Your right. Didn’t realize it was him.
It’s funny, even the scotch guards can’t take his playing! lol 😂
Scots or Scottish for people. Scotch is whiskey
@@rock07879 At the time Scotch, Scots and Scottish were used interchangeably. It's only in recent times that people have decided, for no particular reason it seems, to get a stick up their arse about "Scotch".
This is the reason Scotch whiskey (Scottish whiskey) is called Scotch. In chess we also have the Scotch (Scottish) game.
"Scotch" is a synonym of "Scottish" and there's a fair chance an early 19th century Scotsman, far from objecting to it, would have used the word to describe themselves.
@@markchambers3833 Aye you're right laddie, there's also Scotch mist, Scotch broth and Scotch tape.
C B don't forget the kids game,hop scotch.
1:27 The first draft of an open world game ever made; circa 1812
Now that's War-Gaming!
4:50 foreshadowing shot there.
Brilliant series… except the bagpipes.. 😂😂
On the rewatch of this, well it occurs to me that Sharpe is a sergeant in a scottish regiment in the India books, or at least in the second book IIRC but even so given how frequently he's exposed to its, he's probably been thoroughly desensitized to the pipes
No Sharpe was never in a Scottish regiment.. unless he was a QMS in a middle regiment.. in India he was in the 33rd 'Havercakes' which recruited in Yorkshire, then went straight AFAIK from them to the 95th Rifles. After that the small group he led were absorbed into the fictional South Essex.
Between being a redcoat sergeant and green coat, he was a liet. in a Scottish regiment. Rules said he couldn't stay with the unit he was a serg in. This didn't work out as Scottish very very clannish and resistant to English officers and he was still learning ways of being an officer. I think it was the book Siege.
@@forlornhope7121 Ah, yes he joined the 74th whose colonel was a friend of Hector McCandless. Not sure if he was an Ensign or Lieutenant there.
@@julianmhall he was an ensign, he doesn’t actually get promoted when he goes to the rifles , the just use 2nd lieutenant instead
You never get desensitised to the agony bags, quite the opposite. They are instruments of torture, the more you hear them the more you want the torture to stop. I spent 12 years as a musician in the British Army, albeit as a reservist. I remember my first beating retreat, with massed bands, pipes and drums, I thought it is wonderful. Then as the years progressed, the more I came to loathe the bagpipes.
Sean Bean looks very young for someone who keeps dying.
He keeps getting reborn lmao
Yes i do believe that
Quite believable! Never had a lesson.
young Marc Antony!
Gee.

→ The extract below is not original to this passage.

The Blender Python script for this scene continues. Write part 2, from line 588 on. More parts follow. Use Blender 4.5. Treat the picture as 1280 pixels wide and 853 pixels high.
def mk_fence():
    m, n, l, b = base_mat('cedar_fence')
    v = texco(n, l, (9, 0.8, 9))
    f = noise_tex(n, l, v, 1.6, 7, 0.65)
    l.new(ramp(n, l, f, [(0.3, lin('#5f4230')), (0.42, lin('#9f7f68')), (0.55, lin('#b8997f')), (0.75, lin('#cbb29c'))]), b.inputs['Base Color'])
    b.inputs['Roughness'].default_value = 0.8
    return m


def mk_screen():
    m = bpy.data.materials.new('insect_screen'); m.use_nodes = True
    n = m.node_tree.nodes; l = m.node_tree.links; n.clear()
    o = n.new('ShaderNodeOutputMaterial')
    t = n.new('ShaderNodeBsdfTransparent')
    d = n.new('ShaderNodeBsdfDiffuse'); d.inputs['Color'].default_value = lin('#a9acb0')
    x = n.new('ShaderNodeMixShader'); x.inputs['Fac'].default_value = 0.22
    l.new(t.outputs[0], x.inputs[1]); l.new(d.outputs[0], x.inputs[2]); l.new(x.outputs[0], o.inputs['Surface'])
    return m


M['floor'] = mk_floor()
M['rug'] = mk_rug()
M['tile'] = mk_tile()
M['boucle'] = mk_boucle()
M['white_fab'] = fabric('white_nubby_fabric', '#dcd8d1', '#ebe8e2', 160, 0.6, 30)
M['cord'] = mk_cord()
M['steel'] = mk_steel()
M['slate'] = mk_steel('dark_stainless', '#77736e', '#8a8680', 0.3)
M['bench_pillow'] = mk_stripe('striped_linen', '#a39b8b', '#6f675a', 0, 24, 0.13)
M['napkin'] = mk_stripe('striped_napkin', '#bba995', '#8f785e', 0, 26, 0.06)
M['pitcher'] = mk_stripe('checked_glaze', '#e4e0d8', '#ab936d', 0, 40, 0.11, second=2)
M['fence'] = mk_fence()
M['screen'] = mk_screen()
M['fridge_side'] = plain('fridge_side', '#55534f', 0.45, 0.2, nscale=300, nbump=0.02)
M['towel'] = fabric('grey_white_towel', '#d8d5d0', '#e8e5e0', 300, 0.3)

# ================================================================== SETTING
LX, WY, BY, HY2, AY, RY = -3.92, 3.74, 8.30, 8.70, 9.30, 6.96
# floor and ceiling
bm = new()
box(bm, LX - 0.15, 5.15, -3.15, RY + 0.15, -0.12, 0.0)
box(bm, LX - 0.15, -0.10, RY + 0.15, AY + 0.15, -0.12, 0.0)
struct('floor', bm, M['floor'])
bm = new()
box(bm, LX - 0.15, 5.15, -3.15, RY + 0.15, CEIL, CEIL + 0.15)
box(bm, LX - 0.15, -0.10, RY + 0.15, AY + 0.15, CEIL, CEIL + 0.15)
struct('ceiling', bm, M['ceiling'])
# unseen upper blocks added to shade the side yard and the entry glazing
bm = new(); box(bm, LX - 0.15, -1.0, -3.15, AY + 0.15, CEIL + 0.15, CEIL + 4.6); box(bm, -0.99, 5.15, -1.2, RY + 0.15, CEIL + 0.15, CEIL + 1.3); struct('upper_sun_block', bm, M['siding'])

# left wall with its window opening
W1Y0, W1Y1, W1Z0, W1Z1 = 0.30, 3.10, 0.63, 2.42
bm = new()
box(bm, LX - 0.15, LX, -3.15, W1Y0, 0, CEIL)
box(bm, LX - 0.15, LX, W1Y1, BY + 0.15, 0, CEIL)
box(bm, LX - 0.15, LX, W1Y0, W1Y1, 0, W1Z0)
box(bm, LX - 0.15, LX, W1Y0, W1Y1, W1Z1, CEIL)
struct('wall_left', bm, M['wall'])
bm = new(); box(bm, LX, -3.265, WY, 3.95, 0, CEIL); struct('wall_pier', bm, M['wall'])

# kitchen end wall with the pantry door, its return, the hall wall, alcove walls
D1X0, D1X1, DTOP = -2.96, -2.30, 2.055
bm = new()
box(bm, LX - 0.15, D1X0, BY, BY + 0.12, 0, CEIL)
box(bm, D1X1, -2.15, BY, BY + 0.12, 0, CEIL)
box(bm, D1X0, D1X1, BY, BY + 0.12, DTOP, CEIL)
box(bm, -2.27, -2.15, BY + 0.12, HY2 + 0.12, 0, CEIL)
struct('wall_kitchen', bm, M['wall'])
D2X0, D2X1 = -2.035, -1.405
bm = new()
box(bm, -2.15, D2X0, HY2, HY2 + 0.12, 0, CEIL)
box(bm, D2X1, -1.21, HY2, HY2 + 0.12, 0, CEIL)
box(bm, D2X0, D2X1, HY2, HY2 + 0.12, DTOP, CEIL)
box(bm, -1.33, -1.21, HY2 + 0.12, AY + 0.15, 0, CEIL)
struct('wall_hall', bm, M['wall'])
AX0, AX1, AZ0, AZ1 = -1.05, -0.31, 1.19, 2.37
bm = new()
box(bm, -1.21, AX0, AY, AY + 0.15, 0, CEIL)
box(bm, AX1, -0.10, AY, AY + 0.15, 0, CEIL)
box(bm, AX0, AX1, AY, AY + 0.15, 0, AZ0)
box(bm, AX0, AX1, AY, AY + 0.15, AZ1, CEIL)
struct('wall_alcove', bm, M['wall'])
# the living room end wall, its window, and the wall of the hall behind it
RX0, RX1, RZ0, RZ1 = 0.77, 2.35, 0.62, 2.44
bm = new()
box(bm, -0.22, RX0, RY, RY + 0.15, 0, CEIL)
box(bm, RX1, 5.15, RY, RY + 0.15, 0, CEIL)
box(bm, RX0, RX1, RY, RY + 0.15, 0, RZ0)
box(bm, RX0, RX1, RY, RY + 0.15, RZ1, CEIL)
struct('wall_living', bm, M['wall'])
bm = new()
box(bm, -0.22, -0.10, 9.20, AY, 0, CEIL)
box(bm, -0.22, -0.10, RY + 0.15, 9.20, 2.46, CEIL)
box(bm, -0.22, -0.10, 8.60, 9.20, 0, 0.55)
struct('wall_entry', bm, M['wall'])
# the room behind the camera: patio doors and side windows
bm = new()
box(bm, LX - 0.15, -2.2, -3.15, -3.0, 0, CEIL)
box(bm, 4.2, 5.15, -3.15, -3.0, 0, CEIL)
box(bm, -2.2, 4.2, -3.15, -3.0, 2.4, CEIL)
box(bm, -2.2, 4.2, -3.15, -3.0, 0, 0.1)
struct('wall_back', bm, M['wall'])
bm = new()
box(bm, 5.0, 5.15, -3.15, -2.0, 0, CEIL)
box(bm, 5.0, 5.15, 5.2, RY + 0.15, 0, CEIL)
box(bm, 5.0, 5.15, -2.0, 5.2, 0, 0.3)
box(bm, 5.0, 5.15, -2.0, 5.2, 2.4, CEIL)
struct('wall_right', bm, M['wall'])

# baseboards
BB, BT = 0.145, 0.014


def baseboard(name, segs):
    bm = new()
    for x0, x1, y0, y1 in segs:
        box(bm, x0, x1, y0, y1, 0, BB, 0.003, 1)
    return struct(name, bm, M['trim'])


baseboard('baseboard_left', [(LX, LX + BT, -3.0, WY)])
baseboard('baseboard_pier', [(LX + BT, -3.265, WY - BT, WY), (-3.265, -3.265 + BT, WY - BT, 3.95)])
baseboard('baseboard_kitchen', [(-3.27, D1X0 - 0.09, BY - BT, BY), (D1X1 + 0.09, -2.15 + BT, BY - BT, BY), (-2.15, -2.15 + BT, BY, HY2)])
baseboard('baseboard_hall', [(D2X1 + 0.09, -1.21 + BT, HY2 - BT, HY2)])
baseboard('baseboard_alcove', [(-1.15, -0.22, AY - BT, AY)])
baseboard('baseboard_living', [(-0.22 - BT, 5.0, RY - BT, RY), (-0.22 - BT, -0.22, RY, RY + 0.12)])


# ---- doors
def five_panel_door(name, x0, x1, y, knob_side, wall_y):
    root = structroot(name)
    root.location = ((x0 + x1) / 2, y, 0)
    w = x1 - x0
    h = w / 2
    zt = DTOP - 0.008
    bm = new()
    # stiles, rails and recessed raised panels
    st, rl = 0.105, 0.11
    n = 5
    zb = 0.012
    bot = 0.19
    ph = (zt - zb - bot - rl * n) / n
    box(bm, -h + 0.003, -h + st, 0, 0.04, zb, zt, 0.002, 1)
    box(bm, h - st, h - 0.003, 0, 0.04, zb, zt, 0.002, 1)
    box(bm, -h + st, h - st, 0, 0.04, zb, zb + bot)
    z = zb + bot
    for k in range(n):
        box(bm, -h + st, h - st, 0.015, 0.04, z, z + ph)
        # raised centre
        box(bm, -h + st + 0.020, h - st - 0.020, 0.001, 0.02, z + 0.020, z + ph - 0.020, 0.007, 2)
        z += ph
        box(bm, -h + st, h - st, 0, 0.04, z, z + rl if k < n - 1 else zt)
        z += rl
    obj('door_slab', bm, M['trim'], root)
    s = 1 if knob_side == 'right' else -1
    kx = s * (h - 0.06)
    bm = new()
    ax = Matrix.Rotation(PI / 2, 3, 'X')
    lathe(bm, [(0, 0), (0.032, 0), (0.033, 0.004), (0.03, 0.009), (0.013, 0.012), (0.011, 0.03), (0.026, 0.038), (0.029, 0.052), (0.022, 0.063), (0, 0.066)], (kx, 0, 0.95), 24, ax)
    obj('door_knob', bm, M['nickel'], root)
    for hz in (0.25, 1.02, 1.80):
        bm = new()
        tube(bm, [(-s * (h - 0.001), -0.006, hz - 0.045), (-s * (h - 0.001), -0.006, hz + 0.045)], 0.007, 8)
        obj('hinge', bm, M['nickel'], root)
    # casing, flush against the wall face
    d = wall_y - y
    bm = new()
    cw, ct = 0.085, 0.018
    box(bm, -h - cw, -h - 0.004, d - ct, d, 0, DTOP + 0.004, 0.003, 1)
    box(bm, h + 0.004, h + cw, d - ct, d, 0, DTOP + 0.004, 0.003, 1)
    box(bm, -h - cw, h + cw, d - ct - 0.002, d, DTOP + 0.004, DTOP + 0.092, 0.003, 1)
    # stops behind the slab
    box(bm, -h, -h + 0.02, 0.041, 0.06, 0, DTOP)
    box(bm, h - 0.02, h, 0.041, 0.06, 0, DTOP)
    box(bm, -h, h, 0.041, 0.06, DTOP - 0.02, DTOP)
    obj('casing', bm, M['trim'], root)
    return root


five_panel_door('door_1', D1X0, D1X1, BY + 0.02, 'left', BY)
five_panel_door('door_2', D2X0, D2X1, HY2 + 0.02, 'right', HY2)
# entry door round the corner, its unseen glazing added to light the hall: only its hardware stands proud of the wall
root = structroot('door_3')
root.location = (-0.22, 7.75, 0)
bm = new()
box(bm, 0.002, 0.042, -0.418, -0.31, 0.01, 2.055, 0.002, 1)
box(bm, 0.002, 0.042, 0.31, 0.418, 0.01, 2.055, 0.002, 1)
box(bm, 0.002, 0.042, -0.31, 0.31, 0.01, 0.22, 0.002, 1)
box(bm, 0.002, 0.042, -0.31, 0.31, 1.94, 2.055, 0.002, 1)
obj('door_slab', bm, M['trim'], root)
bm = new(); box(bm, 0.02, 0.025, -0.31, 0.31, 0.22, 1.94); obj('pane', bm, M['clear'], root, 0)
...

Who's torturing the family cat?
"Listen to me play the pipes or dangerous mission?".....Ans: Play the pipes sir........end of video.
A whoopie-cushion moment!!! Hah!!!
Did.. Sharpe just sit on a whoopie cushion?
don't lick me, laddie
sharpe may be the "hero", or at least one of them, but the army is full of highly competent men, including high-ranking officers
The quest giver in a video game.
Favourite wee detail about this episode is how during the march at the end it's clearly the same piper playing and it unfortunately sounds almost as bad as Mungo here, just not played for laughs. Hard to play well when you're probably the biggest target on the battlefield though...
Antony should just send Pullo and Vorenus. Thirteenth never fails.
Ik that was supposed to be the bagpipes played badly…… but it just sounds like bag pipes normally
With extreme prejudice.
Monroe: Which would you prefer me to do Sharpe? Play balak nabruga, that’s the Monroe March.. or send you on a dangerous mission?
Sharpe: Er, dangerous mission sir.
Bealaich na Broige
@@anndra8687 Ta, didn't quite know how it was spelt. Relying on closed captions is always dicey.
The thing about bagpipes is that I can't tell if he's playing well or poorly.
Is Munro Scottish? It's hard to tell
Definitely not. Kilt, bagpipes strong Scotish accent. Can't be.
my bets are on Cornwall
I think he's Irish
“Laddie”
I think Munro is a Scottish surname, so possibly some connection to Scotland. I'm sure if we all put our fine minds together and look for more clues, we could work out whether he is indeed Scottish.
Yes but why, WHY do the capptions say "applause" in the beginning?
youtube captions can barely deal with non-american accents the bagpipes are probably a total cluster
When Mark Anthony is in the room….
5:17
that's nonsense.
the scots love that sound ... even played badly
Sitting on bagpipes thats soldiering...
Most instruments sound poor when played badly but none sound as horrible as bagpipes.